A recusa em admitir que um relacionamento chegou ao fim, que algo morreu simbolicamente, atira o cônjuge inconformado a uma descida avassaladora aos subterrâneos da alma. Nesses casos, a depressão é uma expressão frequente dessa descida. A negação é uma das formas pelas quais a pessoa desce e anda em círculos, sem a capacidade de conferir sentido a sua nova etapa de vida. Voltemos a Orfeu.

Com sua música encantadora, Orfeu convence o barqueiro Caronte, responsável pela travessia das almas, a conduzi-lo pelo mundo inferior e, assim, consegue a façanha de entrar, ainda vivo, no mundo das almas. Com sua lira, ele faz Cérbero, a fera de três cabeças que protege a entrada do Hades, adormecer e penetra, ainda mais profundamente, no mundo subterrâneo em busca de sua amada.

Os amantes inconformados, assim como Orfeu, encontram milhares de estratagemas para tentar “enganar" a morte de seus relacionamentos e seguir numa busca que retira a energia necessária para a reconstrução da sua vida, da sua nova história, de outra narrativa possível.

É chegada a hora do encontro com o soberano do mundo dos mortos, o Hades em pessoa. Ele fica furioso com a presença de um mortal ainda vivo em seu reino, mas, usando uma vez mais a persuasão de sua música, Orfeu convence Perséfone, a esposa de Hades, a conceder que ele resgate sua amada Eurídice. Hades concorda, no entanto, impõe uma condição: Orfeu poderá levar Eurídice, contanto que, ao longo da subida, jamais olhe para trás. Caso descumpra a ordem, Eurídice retornará para sempre ao mundo dos mortos.

Orfeu empreende a subida íngreme de volta à terra.

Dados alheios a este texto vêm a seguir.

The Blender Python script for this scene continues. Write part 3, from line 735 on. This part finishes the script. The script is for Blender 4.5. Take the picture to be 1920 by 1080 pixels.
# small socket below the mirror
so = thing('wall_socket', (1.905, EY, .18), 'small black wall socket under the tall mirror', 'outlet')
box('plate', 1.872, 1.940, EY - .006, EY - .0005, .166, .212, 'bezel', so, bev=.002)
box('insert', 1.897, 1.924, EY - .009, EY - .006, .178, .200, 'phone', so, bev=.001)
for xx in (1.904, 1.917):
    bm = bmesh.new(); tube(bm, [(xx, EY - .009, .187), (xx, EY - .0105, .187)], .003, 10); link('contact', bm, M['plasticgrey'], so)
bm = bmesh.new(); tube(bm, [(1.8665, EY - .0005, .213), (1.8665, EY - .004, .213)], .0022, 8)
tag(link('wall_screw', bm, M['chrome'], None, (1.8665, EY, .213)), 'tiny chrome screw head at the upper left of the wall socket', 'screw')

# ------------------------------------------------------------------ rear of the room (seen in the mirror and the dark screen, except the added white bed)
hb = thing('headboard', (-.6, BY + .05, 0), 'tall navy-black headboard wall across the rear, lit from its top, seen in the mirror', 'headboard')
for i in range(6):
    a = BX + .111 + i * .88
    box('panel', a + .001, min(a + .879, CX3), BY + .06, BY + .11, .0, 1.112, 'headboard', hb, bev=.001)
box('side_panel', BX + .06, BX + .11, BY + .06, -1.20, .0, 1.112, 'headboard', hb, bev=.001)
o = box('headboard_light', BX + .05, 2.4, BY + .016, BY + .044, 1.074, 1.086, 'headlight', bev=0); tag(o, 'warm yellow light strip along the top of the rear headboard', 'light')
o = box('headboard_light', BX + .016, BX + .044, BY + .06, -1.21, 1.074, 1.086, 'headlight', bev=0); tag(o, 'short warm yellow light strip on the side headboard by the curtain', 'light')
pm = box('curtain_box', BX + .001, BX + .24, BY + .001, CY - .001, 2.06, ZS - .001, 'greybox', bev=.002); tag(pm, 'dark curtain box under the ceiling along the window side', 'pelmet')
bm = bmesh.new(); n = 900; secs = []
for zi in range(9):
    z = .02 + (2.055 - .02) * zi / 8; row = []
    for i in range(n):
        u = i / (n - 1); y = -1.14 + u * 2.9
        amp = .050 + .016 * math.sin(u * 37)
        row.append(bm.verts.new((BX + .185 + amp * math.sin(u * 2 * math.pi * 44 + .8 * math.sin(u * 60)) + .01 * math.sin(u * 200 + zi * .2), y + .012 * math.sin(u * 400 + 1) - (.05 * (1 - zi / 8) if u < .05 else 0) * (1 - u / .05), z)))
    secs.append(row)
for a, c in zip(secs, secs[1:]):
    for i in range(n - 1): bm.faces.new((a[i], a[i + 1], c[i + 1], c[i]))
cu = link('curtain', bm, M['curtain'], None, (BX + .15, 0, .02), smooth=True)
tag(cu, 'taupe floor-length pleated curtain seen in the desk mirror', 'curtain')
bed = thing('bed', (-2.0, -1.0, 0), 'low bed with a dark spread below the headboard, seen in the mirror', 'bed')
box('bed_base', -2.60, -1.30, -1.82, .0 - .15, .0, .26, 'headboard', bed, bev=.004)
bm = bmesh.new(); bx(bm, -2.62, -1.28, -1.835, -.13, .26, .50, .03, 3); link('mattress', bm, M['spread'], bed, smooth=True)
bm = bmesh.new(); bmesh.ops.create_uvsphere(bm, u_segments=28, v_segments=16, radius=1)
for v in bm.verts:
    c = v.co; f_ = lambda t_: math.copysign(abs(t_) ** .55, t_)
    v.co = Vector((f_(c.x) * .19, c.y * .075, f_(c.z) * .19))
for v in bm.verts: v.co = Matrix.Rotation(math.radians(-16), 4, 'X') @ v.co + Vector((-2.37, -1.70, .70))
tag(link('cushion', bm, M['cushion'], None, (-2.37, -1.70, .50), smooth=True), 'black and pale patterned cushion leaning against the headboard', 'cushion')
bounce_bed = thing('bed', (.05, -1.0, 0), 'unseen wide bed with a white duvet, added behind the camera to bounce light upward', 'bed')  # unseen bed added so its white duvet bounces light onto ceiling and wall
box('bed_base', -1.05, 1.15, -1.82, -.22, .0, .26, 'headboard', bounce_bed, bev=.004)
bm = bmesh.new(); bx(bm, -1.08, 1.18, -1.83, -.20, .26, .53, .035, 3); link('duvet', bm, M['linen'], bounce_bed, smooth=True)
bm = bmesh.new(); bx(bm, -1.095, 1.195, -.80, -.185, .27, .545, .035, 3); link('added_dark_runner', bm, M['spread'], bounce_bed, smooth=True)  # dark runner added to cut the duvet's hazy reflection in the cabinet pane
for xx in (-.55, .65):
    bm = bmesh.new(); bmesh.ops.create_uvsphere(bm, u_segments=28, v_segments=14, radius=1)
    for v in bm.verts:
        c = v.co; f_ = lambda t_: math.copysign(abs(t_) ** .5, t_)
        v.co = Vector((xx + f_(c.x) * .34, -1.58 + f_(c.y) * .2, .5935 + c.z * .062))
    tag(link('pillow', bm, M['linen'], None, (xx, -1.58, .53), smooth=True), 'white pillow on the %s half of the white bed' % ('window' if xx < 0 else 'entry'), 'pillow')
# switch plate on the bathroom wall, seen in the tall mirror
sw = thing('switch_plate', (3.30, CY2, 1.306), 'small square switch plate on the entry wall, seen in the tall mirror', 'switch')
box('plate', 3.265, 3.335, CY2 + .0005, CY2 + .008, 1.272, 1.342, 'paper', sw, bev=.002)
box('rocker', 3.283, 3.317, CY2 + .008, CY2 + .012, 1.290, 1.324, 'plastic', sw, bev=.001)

Vai andando e tocando sua lira; a música serve como guia para sua amada, que o segue no mesmo compasso. Bem próximo à saída, quando já é possível avistar a luz do sol, Orfeu não resiste e olha para trás para verificar se sua amada ainda o acompanha, e, ao fazê-lo, Eurídice torna-se imediatamente um fantasma e retorna ao Hades para todo o sempre, para o desespero de Orfeu.

Há algo de muito simbólico nesse olhar para trás. Hades não se deixa enganar facilmente, ele sempre reclama suas posses: aquilo que já morreu. Há que se fazer uma escolha; para sair do inferno, para superar a crise de uma ruptura vivenciada como traumática, é incontornável dialogar com nossos fantasmas, com os mortos vivos internos que nos assombram e nos fazem olhar fixamente para trás. Esse enfrentamento incontornável libera a energia psíquica necessária que a pessoa precisa para, olhando para frente, iniciar a subida e deixar morrer o que é preciso; e, assim, permitir que uma nova vida possa germinar, que novas possibilidades possam surgir.

Na vida fazemos várias Katabasis, mas, ao retornarmos, voltamos transformados. Somos novos “eus”. Há uma nova personalidade, mais profunda, após a experiência da superação e do retorno ao mundo dos vivos, ao mundo o qual temos todo o direito de pertencer. Após esse mergulho profundo, é possível deixar para trás o que é de Hades , abrir espaço para que a música da vida possa voltar a soar enfim seguir em frente.